Uber-for-X: A different kind of “disruptive?”

A thought-provoking piece in The Atlantic.

Now, you can do stuff that you could already do before, but you can do it with your phone. What it takes to make that work is incredible—venture capitalists have poured $672 million combined into Wag and Rover!—but the consumer impact is small. Instead of taking a number off a bulletin board in a coffee shop and calling Eric to walk Rufus, you hit a few buttons on your phone and Eric comes over. Very successful companies, the Ubers and Lyfts, do begin to shift urban systems—but only once they’ve been operating for long enough. Even figuring whether ride-hailing is taking cars off or adding them to the road is complicated.

It’s not hard to look around the world and see all those zeroes of capital going into dog-walking companies and wonder: Is this really the best and highest use of the Silicon Valley innovation ecosystem? In the ten years since Uber launched, the phones haven’t changed all that much. The world’s most dominant social network became Facebook in 2009, and in 2019, it is still Facebook. The phones look the same. Google is still Google, even if it is called Alphabet.

Alexis C. Madrigal

But does this characterization sell Uber-for-X services short? The it’s-nothing-new-just-now-on-your-phone angle?

I’m not convinced it does. I’ve used lots of Uber-for-X services just a few times—ones that are designed, really, to replace activities that I’m used to doing. Grubhub, for example. I used it once. I have an account. But I don’t use it several times a week when I probably could. I guess the value added is just too small relative to the hassle (which, I guess, means it doesn’t add value, on net). That hassle being like—30 seconds of button-pressing on my phone? That’s a very small value-added, indeed.
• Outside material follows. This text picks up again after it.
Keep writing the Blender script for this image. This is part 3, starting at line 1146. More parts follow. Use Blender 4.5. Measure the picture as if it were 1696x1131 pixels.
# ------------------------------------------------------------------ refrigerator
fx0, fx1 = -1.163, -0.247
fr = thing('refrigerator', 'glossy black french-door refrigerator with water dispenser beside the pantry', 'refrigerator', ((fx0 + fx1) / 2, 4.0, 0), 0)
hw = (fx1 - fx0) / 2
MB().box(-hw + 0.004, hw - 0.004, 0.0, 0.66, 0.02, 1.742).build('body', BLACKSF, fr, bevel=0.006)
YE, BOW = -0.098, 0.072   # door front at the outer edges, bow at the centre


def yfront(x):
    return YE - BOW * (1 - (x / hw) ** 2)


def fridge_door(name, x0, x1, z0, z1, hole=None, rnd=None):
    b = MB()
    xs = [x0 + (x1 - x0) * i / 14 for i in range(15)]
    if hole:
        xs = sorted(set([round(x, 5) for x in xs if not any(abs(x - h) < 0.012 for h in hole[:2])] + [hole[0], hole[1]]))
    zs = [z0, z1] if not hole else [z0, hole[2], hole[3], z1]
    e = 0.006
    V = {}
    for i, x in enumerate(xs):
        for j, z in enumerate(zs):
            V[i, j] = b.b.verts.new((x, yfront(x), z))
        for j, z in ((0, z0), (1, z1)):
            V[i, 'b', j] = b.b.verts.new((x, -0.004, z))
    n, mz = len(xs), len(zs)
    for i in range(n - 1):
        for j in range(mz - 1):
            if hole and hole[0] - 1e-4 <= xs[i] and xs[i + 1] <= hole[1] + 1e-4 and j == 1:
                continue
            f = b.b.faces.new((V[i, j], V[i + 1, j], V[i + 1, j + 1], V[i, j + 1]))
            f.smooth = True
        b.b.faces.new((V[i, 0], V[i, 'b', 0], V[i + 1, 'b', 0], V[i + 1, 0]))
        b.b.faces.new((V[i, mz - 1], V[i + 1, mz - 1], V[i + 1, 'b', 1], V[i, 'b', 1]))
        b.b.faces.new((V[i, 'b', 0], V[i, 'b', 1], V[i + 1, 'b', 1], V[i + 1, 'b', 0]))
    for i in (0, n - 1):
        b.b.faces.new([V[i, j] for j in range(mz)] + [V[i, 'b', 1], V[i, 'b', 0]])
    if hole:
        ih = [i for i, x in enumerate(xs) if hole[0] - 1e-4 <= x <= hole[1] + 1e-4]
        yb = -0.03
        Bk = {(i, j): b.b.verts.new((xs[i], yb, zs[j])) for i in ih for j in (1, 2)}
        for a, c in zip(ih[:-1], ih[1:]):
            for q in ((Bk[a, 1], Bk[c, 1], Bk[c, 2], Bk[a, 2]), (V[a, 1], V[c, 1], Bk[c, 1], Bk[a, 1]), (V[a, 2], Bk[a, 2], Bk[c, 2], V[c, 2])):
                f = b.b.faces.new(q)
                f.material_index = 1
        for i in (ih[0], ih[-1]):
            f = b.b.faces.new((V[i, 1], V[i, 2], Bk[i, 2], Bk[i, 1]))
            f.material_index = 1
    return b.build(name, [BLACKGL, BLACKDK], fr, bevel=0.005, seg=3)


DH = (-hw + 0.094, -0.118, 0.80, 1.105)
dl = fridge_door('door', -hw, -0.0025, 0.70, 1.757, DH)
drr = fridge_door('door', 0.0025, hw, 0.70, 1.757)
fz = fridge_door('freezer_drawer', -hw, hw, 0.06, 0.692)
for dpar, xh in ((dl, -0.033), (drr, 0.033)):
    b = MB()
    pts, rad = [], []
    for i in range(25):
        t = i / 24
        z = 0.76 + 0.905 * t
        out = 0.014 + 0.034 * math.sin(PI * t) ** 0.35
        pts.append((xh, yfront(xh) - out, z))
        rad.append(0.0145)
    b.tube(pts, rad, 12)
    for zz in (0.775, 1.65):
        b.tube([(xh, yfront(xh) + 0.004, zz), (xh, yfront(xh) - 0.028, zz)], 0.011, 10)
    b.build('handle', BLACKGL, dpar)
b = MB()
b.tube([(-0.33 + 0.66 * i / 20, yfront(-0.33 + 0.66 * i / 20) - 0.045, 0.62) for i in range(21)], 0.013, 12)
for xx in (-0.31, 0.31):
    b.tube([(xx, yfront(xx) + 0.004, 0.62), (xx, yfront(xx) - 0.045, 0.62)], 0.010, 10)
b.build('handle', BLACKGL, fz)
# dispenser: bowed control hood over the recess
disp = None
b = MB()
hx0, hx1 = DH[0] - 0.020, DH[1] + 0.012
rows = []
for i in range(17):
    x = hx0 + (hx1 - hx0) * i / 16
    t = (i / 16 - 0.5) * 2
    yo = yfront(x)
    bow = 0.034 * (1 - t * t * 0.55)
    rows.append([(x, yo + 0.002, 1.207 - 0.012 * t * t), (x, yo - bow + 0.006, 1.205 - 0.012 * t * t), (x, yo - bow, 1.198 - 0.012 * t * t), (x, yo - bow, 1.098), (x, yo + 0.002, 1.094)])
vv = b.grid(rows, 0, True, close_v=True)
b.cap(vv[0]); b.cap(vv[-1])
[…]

Another issue with these apps is the following (and I mention this a lot):

There’s only so much room on your phone. Apps like Grubhub and even Uber/Lyft can be quite useful, but not for most people most of the time. Airbnb is a great example—I’ve used it, and I downloaded the app. But after a few months of not using, I deleted it. It was just clutter.

I’m guessing most Airbnb users are like me. They use it, and they like it. But they don’t use it that often, because they don’t travel that often. Every few months, maybe.
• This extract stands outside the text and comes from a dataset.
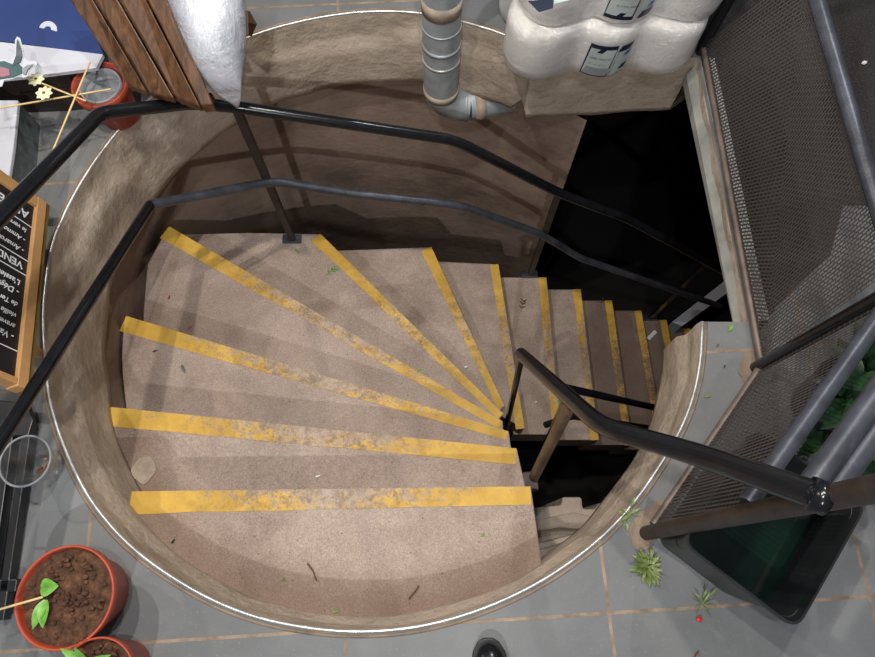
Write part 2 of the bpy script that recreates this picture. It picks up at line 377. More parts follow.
# slab edge (the thick trowelled concrete face seen all round the opening)
bm = bmesh.new(); rows = []
random.seed(3)
sub = 12
pts = hole
dense = []
for i in range(len(pts)-1):
    (p, d), (q, e) = pts[i], pts[i+1]
    n = max(1, int((p-q).length/.03))
    for k in range(n): dense.append((p.lerp(q, k/n), d+(e-d)*k/n))
dense.append(pts[-1]); dense += [(pts[0][0], pts[0][1])]
from mathutils import noise as mn
for (p, d) in dense:
    inw = Vector((CX-p.x, CY-p.y, 0)).normalized()
    row = []
    for k in range(sub+1):
        z = -d*k/sub
        j = mn.noise(Vector((p.x*7, p.y*7, z*9)))*.008*(k > 0)
        if d > .1 and p.y < 1.54 or p.x < .3: j += .016*(-z > .11+mn.noise(Vector((p.x*6, p.y*6, 2)))*.05)
        zz = z+(mn.noise(Vector((p.x*9, p.y*9, 5)))*.012 if k == sub and d > .1 else 0)
        row.append(bm.verts.new(p+inw*(j)+Vector((0, 0, zz))))
    # underside lip going back below the slab
    row.append(bm.verts.new(p-inw*.3+Vector((0, 0, -d+.0))))
    rows.append(row)
for A, B in zip(rows, rows[1:]):
    for k in range(sub+1): bm.faces.new((A[k], A[k+1], B[k+1], B[k]))
tag(fin('trim_1', bm, M['plaster'], smooth=True), kind='structure')
# bright metal edging strip on the curved rim
bm = bmesh.new()
tube(bm, [circ(a, R+.004, .003) for a in arc], .0042, 6)
tag(fin('trim_2', bm, M['trim'], smooth=True), kind='structure')
bm = bmesh.new()
tube(bm, [circ(a, R+.016, .0) for a in arc], .0045, 6)
tag(fin('trim_3', bm, M['mortar'], smooth=True), kind='structure')
# well wall under the slab
def wr(deg):
    T = [(45, 1.085), (60, 1.03), (75, .995), (90, 1.0), (110, 1.02), (130, 1.07), (154, 1.125), (168, 1.06), (182, .995), (200, .985), (300, .985)]
    for (a, r), (b, s) in zip(T, T[1:]):
        if a <= deg <= b: return r+(s-r)*(deg-a)/(b-a)
    return .985
bm = bmesh.new(); prev = None
for i in range(0, 121):
    dg = 45+(297-45)*i/120; a = math.radians(dg); row = []
    for k in range(9):
        z = -.31-2.05*k/8
        row.append(bm.verts.new(circ(a, wr(dg)+.004+mn.noise(Vector((dg*.06, z*3, 1)))*.008, z)))
    if prev:
        for k in range(8): bm.faces.new((prev[k], prev[k+1], row[k+1], row[k]))
    prev = row
o = tag(fin('wall_well', bm, M['wellwall'], smooth=True), kind='structure')
# end faces of the well wall
bm = bmesh.new()
c = circ(math.radians(45), 1.09, 0); c2 = c+Vector((.05, .9, 0))
bm.faces.new([bm.verts.new(v) for v in ((c.x, c.y, -.3), (c2.x, c2.y, -.3), (c2.x, c2.y, -2.36), (c.x, c.y, -2.36))])
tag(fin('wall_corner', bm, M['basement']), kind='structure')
# basement shell
bm = bmesh.new()
for q in [((-1.6, -1), (4, -1)), ((4, -1), (4, 3)), ((4, 3), (-1.6, 3)), ((-1.6, 3), (-1.6, -1))]:
    (x0, y0), (x1, y1) = q
    bm.faces.new([bm.verts.new(v) for v in ((x0, y0, -.005), (x1, y1, -.005), (x1, y1, -2.36), (x0, y0, -2.36))])
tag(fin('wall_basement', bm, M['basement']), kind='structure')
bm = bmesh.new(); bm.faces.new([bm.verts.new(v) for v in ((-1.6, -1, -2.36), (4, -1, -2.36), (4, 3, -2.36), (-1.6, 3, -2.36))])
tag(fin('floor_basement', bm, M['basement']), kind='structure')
# painted steel flashing along the right edge of the opening
bm = bmesh.new()
A, B = at(697, 60), at(749, 322)
for (o1, o2, z1, z2) in ((-.012, .012, .004, -.07), (.012, .055, .012, .012)):
    s = Vector((1, -.05, 0))
    bm.faces.new([bm.verts.new(v) for v in (A+s*o1+Vector((0, 0, z2 if o1 < 0 else z1)), A+s*o2+Vector((0, 0, z1)), B+s*o2+Vector((0, 0, z1)), B+s*o1+Vector((0, 0, z2 if o1 < 0 else z1)))])
bm.faces.new([bm.verts.new(v) for v in (A+Vector((-.012, 0, -.07)), A+Vector((-.006, 0, -.12)), B+Vector((-.006, 0, -.085)), B+Vector((-.012, 0, -.07)))])
tag(fin('trim_4', bm, M['flash']), kind='structure')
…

So what about services (like Grubhub) you might use once or twice a month? Is that often enough to use up space on your phone? And if it’s not, are you going to remember that the service exists next time you order takeout?
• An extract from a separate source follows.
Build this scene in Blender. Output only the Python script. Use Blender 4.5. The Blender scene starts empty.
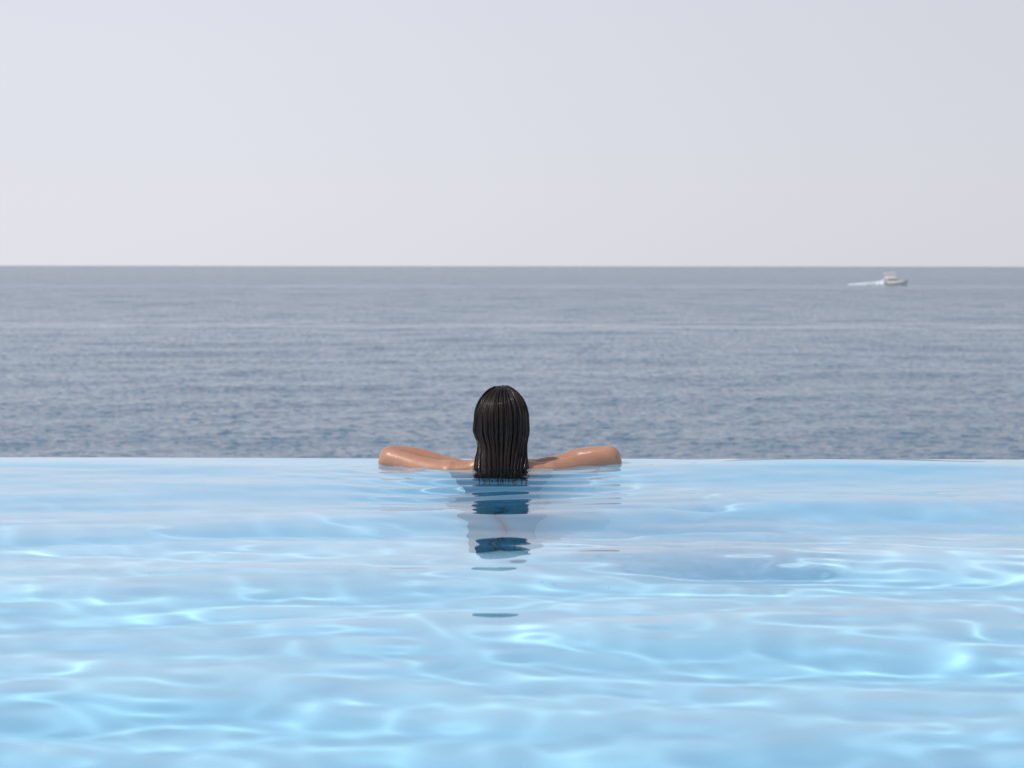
import bpy, bmesh, math, random
import numpy as np
from mathutils import Vector, Matrix

random.seed(7)
rng = np.random.default_rng(11)
scene = bpy.context.scene
COL = scene.collection
R = math.radians

# ------------------------------------------------------------------ measures
LENS = 70.0
FPX = 1024 * LENS / 36.0          # focal length in pixels
CAM_Z = 0.63                      # camera above the pool water (water is z = 0)
SEA_Z = -6.37                     # the sea lies this far below the pool
EDGE_Y = 6.53                     # outer rim of the pool's far wall
WALL_IN = 6.29                    # inner face of the far wall
POOL_YAW = R(-0.8)
DEPTH = -1.35
PX0 = -0.038                      # the bather's middle

# ------------------------------------------------------------------ helpers
def link(name, me, mat=None, parent=None, smooth=True):
    o = bpy.data.objects.new(name, me)
    COL.objects.link(o)
    if mat is not None:
        me.materials.append(mat)
    if smooth:
        me.polygons.foreach_set('use_smooth', [True] * len(me.polygons))
    if parent is not None:
        o.parent = parent
    return o

def tag(o, label=None, cat=None, group=None, kind=None):
    if label: o['label'] = label
    if cat: o['category'] = cat
    if group: o['group'] = group
    if kind: o['kind'] = kind
    return o

def grid_mesh(name, P):
    """P: (rows, cols, 3) array -> quad mesh facing +z for x along cols, y along rows."""
    nr, nc = P.shape[:2]
    me = bpy.data.meshes.new(name)
    me.vertices.add(nr * nc)
    me.vertices.foreach_set('co', P.reshape(-1).astype(np.float32))
    i = np.arange(nr - 1)[:, None] * nc + np.arange(nc - 1)[None, :]
    q = np.stack([i, i + 1, i + nc + 1, i + nc], -1).reshape(-1, 4)
    nq = len(q)
    me.loops.add(nq * 4)
    me.loops.foreach_set('vertex_index', q.reshape(-1).astype(np.int32))
    me.polygons.add(nq)
    me.polygons.foreach_set('loop_start', (np.arange(nq) * 4).astype(np.int32))
    me.polygons.foreach_set('loop_total', np.full(nq, 4, np.int32))
    me.update(calc_edges=True)
    me.validate()
    return me

def bm_mesh(name, bm):
    me = bpy.data.meshes.new(name)
    bmesh.ops.recalc_face_normals(bm, faces=bm.faces)
    bm.to_mesh(me); bm.free()
    return me

def add_box(bm, x0, x1, y0, y1, z0, z1):
    vs = [bm.verts.new((x, y, z)) for z in (z0, z1) for y in (y0, y1) for x in (x0, x1)]
    for f in ((0,2,3,1),(4,5,7,6),(0,1,5,4),(2,6,7,3),(0,4,6,2),(1,3,7,5)):
        bm.faces.new([vs[i] for i in f])

def add_ell(bm, c, r, rot=None, seg=20, rings=12):
    m = Matrix.Translation(c)
    if rot is not None: m = m @ rot.to_4x4()
    m = m @ Matrix.Diagonal((r[0], r[1], r[2], 1))
    bmesh.ops.create_uvsphere(bm, u_segments=seg, v_segments=rings, radius=1.0, matrix=m)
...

Maybe you’ll remember if you reeeeally hate walking/driving 10 minutes to pick up your food. And then, of course, the restaurant (or, generally, product) you chose needs to be integrated with that app. And I don’t think most people like restricting themselves to just one app’s options when picking their food, or most other products (but especially food).

(This doesn’t necessarily have to be about actual hard drive space. I think many people just don’t like their screens cluttered with a bunch of apps they rarely use.)

You get my point.

The question, then: How much has Uber-for-X changed things, fundamentally?

Tech-bubble-talk on repeat

I haven’t posted in a while. I’ve been busy. I started a new job two weeks ago and I still have class three evenings per week. The job is great, though. I’m a research associate at a pretty cool market research firm here in the D.C. area. My coworkers and assignment are quite engaging.

I did find time to write a piece for Enhancing Capital last week. It’s on the “tech bubble” (or lack thereof, in my opinion). Mostly, talk about the tech bubble has been based on impulsive reactions to sky-high valuations of tech startups. The old guard just can’t seem to bring themselves to believe these companies actually add amazing value to users of their products. Airbnb and Uber come to mind.

On one hand, this incredulity is understandable. These companies often have just a few dozen employees. Their products are little games and buttons that live on a little 5.1″ handheld display. Isn’t a $1 billion valuation a little high?

But on the other hand, apps these days are becoming quite sophisticated, yet simultaneously easier to use for the average person. And they’re not just fun and games. Apps like Airbnb and Uber bring the physical and digital worlds together in ways that make life easier for everyone. They solve problems we didn’t know we had in ways that add real, dollars-and-cents value to our wallets.

On a somewhat related note, I guarantee you kids in twenty years won’t believe we used to hail cabs by walking down to the sidewalk and flailing our arms around hoping a driver would see us.